Research Capital Corporation (the "Underwriter") acted as the sole underwriter and sole bookrunner under the Brokered Offering.
The Company is also pleased to announce that it has closed its previously announced concurrent non-brokered private placement, pursuant to which the Company issued 5,714,286 Units at the Offering Price for aggregate gross proceeds to the Company of $2,000,000.10 (the "Non-Brokered Offering" and together with the Brokered Offering, the "Offering"). Together, the Company raised aggregate gross proceeds of approximately $7,451,000 under the Offering.
Simon Clarke, President and CEO stated, "we are very pleased with the level of support that we received for this financing. The Company is now funded to commence confirmation and resource drilling at its Green River Project which is a major milestone for the Company. The location of the project, close to existing potash production and contiguous with advanced lithium development, combined with historic data from numerous oil and gas wells, provides us with a high level of confidence as to the potential of the project. We are now in position to implement the steps needed to confirm that data with the goal of converting our exploration targets to maiden resources for potash, lithium and bromine and to take the project to the next level."
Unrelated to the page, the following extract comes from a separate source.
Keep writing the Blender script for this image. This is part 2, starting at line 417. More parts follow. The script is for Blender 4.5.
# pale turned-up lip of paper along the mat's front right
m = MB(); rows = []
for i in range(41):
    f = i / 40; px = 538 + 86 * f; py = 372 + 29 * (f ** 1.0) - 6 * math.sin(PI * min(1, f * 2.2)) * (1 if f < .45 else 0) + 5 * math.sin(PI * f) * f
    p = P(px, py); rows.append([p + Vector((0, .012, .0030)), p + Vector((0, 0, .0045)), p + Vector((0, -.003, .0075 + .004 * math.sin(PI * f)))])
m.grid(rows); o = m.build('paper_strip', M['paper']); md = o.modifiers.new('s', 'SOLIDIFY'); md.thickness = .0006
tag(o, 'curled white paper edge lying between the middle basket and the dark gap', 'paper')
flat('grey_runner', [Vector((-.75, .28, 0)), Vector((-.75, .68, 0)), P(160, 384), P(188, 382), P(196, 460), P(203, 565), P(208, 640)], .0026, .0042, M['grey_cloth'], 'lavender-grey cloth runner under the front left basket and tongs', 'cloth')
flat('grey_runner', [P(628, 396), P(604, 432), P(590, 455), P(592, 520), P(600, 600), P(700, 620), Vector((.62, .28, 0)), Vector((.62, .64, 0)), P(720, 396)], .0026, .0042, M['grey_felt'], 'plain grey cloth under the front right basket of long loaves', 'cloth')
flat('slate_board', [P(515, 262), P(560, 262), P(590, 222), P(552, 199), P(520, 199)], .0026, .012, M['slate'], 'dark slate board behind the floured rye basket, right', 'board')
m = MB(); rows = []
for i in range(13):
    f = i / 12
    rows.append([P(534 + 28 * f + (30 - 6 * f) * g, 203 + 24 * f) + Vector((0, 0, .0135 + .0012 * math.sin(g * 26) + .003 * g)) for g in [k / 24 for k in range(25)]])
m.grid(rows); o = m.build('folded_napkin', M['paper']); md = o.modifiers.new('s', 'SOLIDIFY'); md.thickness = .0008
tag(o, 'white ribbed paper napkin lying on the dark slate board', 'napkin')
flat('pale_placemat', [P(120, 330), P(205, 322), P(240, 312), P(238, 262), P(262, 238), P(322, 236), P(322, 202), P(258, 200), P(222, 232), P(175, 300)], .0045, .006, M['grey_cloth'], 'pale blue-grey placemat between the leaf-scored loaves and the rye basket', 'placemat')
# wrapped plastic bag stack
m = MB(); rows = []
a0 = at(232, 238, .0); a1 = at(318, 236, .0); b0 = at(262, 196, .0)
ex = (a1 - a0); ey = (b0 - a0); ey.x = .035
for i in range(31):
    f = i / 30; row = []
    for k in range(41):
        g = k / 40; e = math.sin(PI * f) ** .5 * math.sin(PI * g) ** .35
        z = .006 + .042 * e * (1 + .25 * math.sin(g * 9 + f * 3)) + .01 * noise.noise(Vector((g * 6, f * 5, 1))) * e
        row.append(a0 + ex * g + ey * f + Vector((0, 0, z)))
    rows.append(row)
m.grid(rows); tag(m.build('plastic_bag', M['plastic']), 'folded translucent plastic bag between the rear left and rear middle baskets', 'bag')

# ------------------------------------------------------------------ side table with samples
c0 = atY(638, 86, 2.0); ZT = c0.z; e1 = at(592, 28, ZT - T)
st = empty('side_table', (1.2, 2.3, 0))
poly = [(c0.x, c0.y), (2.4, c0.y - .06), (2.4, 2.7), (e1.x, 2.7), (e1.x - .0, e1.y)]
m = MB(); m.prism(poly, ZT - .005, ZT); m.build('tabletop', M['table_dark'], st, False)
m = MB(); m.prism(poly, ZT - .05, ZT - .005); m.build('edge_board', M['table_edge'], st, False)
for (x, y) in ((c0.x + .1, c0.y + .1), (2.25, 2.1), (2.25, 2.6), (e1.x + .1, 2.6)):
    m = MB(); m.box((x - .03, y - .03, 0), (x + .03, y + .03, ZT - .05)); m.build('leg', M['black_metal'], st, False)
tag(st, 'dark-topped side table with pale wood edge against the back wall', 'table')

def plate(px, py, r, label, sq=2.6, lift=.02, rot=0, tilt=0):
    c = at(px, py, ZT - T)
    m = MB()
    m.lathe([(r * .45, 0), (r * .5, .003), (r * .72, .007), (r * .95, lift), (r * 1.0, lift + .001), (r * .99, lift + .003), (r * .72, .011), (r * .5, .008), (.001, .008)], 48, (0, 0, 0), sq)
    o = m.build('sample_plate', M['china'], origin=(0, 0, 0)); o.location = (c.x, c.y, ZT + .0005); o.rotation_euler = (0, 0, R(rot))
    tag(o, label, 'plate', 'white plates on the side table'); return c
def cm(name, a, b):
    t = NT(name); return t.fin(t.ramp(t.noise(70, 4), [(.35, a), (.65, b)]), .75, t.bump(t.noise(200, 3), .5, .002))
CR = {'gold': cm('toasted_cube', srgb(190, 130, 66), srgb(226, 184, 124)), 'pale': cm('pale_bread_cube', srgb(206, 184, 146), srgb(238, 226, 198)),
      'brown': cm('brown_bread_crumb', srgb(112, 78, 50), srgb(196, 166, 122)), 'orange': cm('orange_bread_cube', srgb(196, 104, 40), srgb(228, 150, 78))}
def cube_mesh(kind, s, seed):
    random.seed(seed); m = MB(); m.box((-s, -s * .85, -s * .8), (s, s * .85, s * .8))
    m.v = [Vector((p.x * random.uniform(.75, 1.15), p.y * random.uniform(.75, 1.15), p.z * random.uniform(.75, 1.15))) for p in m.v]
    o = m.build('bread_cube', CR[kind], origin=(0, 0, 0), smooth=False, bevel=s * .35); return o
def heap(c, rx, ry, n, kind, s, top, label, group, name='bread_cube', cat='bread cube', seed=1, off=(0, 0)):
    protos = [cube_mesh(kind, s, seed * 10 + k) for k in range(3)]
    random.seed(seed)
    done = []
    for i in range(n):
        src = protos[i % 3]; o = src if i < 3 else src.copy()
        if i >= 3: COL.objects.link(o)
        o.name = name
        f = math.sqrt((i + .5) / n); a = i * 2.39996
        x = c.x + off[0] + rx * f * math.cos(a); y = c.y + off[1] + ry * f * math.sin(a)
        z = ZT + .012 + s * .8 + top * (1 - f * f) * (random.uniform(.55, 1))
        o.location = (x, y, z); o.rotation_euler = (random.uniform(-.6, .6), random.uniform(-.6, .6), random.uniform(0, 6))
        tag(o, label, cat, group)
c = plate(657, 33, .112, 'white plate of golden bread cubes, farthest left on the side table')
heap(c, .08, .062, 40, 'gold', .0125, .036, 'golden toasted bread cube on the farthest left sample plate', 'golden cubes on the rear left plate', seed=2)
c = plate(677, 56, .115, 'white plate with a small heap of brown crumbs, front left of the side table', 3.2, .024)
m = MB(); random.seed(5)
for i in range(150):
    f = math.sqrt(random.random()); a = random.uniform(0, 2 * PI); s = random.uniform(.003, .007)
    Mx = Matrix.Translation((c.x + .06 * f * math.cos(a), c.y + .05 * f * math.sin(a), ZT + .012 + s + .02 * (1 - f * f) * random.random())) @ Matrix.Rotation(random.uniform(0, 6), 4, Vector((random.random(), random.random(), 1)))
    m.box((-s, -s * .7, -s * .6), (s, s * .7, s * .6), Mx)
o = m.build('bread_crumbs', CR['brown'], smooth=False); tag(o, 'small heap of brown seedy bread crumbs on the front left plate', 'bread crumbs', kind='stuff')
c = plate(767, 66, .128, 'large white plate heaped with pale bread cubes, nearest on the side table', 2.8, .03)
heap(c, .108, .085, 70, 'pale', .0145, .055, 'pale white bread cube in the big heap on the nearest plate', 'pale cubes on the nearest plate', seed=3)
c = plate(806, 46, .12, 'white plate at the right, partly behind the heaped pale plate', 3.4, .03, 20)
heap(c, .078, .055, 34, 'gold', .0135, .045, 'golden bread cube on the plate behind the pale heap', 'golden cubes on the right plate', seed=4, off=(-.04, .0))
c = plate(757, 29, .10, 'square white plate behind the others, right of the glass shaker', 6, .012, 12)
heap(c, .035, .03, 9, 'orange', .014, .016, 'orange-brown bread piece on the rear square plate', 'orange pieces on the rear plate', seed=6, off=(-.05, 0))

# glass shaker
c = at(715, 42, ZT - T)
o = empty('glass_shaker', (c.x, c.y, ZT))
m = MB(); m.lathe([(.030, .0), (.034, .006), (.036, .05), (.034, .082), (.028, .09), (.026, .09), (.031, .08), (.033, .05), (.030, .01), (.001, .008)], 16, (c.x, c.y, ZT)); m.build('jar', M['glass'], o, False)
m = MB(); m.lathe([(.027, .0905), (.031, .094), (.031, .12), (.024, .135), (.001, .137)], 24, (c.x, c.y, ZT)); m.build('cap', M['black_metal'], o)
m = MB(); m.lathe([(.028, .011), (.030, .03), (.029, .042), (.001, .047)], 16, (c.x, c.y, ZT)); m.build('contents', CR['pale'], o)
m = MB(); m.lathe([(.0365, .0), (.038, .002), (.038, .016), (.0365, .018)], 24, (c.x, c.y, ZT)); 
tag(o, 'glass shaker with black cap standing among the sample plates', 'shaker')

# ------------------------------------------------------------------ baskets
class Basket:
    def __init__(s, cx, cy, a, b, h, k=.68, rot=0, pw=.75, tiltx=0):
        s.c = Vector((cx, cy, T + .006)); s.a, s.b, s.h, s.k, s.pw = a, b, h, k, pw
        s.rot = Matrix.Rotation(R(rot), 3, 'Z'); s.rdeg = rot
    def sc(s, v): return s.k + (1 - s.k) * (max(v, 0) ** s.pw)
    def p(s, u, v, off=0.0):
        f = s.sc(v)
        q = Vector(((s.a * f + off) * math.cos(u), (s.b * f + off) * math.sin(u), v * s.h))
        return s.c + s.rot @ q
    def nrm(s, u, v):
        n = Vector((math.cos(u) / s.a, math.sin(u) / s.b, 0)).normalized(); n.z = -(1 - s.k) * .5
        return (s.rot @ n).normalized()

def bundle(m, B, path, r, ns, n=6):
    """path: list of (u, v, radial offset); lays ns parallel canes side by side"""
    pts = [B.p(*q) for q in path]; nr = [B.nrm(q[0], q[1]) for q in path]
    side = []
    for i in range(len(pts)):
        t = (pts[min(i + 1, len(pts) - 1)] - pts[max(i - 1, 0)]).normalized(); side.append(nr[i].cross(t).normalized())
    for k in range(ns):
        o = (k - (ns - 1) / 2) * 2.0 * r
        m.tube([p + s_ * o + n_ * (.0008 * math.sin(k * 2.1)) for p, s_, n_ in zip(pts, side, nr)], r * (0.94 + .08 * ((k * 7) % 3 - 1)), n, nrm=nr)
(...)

Each Unit is comprised of one common share of the Company (a "Common Share") and one-half of one Common Share purchase warrant of the Company (each whole warrant, a "Warrant"). Each Warrant shall entitle the holder thereof to purchase one Common Share at an exercise price of $0.45 per Common Share for a period of 36 months following closing of the Offering, provided that holders will not be permitted to exercise Warrants until 60 days following closing of the Offering.